O problemach ze statusem osoby osiedlanej pisaliśmy w ostatnim newsletterze. Osoby mające problem z otrzymaniem tego statusu, prosimy o pisanie do biuro@ujazdowski.pl. Przekażemy te dane do Parlamentu Europejskiego, który monitoruje tę sprawę i porusza ją w negocjacjach z brytyjskim rządem.
W razie uchwalenia porozumienia z Unią, obywatele UE będą mieli czas do końca 2021 roku (wtedy trwać będzie okres przejściowy). Jeśli dojdzie do Brexitu bez umowy, czas ten skraca się do grudnia 2020.
Rezolucja Parlamentu Europejskiego ws. Brexitu. Parlament Europejski popiera „uporządkowany Brexit”, czyli wystąpienie zgodnie z umową wynegocjowane przez Unię i Wielką Brytanię.
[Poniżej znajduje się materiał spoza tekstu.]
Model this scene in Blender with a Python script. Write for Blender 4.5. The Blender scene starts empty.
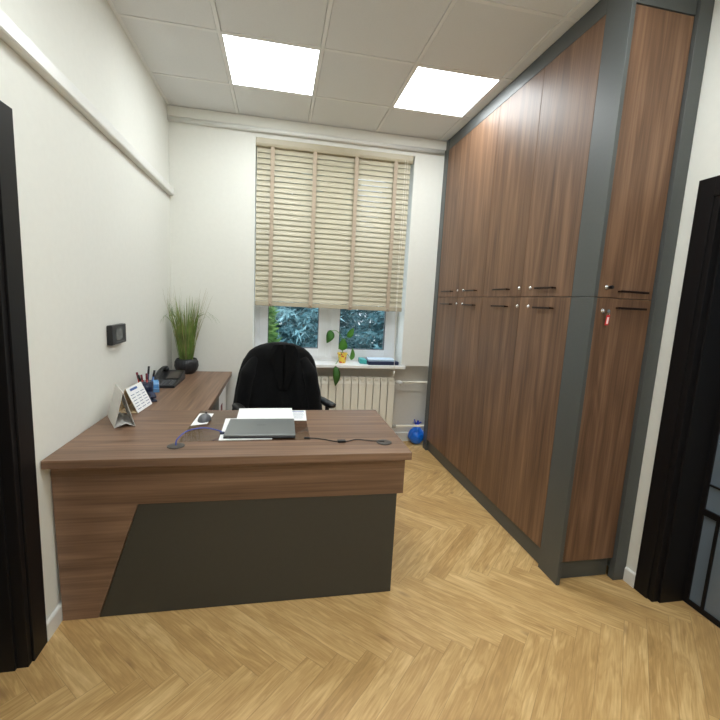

Posłowie wyrazili w niej obawę w związku z wdrażaniem przez Zjednoczone Królestwo systemu przyznawania statusu osoby osiedlonej obywatelom UE mieszkającym w Wielkiej Brytanii. Zaapelowali też do pozostałych państw członkowskich o przyjęcia i życzliwego wobec obywateli brytyjskich mieszkających w UE podejścia w tej sprawie.
Parlament Europejski poparł też ewentualne przedłużenie okresu negocjacyjnego, jeżeli poprosi o to Wielka Brytania, ale pod warunkiem, że miałoby to konkretny cel, jak np. uniknięcie Brexitu bez porozumienia, przeprowadzenia wyborów powszechnych lub referendum, wycofania się z art. 50 lub zatwierdzenia umowy o wystąpieniu przez brytyjski parlament.
Szczyt Unia-Wielka Brytania w Luksemburgu: bez przełomu. Premier Wielkiej Brytanii spotkał się z przewodniczącym Komisji Europejskiej i głównym negocjatorem ws. Brexitu Michelem Barnierem w Luksemburgu. Przełomu jednak nie było, choć jak zdradzili urzędnicy unijni po spotkaniu: Johnson dopiero w trakcie spotkania miał zrozumieć funkcjonowanie jednolitego rynku europejskiego i sposobu funkcjonowania granic między państwami w ramach Unii.
Było to pierwsze spotkanie tych polityków od wyboru Johnsona na stanowisko premiera Wielkiej Brytanii.
Backstop (tzw. bezpiecznik irlandzki) to najważniejszy problem negocjacji. Ten mechanizm awaryjny polega na czasowym pozostawieniu obszaru Irlandii Północnej w unii celnej, aby uniknąć powrotu twardej granicy z Irlandią. Londyn jednak sprzeciwia się temu rozwiązaniu, obawiając się unijnej kontroli nad swym terytorium po wystąpieniu z Unii.
Wielka Brytania krytykuje fakt, że backstop miałby przestać obowiązywać dopiero, gdy UE i Wielka Brytania zawrą nową umowę handlową. Unia jednak przy nim obstaje obawiając się, że powrót tradycyjnej granicy między Irlandią a Irlandią Północną odnowi konflikt w tej części wyspy, który skończył się dopiero w 1998 roku.
Decydujący szczyt zaplanowano na 17-18 października. Wtedy też powinno się nastąpi ostateczna decyzja, czy do Brexitu dojdzie 31 października czy też po raz kolejny zostanie on opóźniony.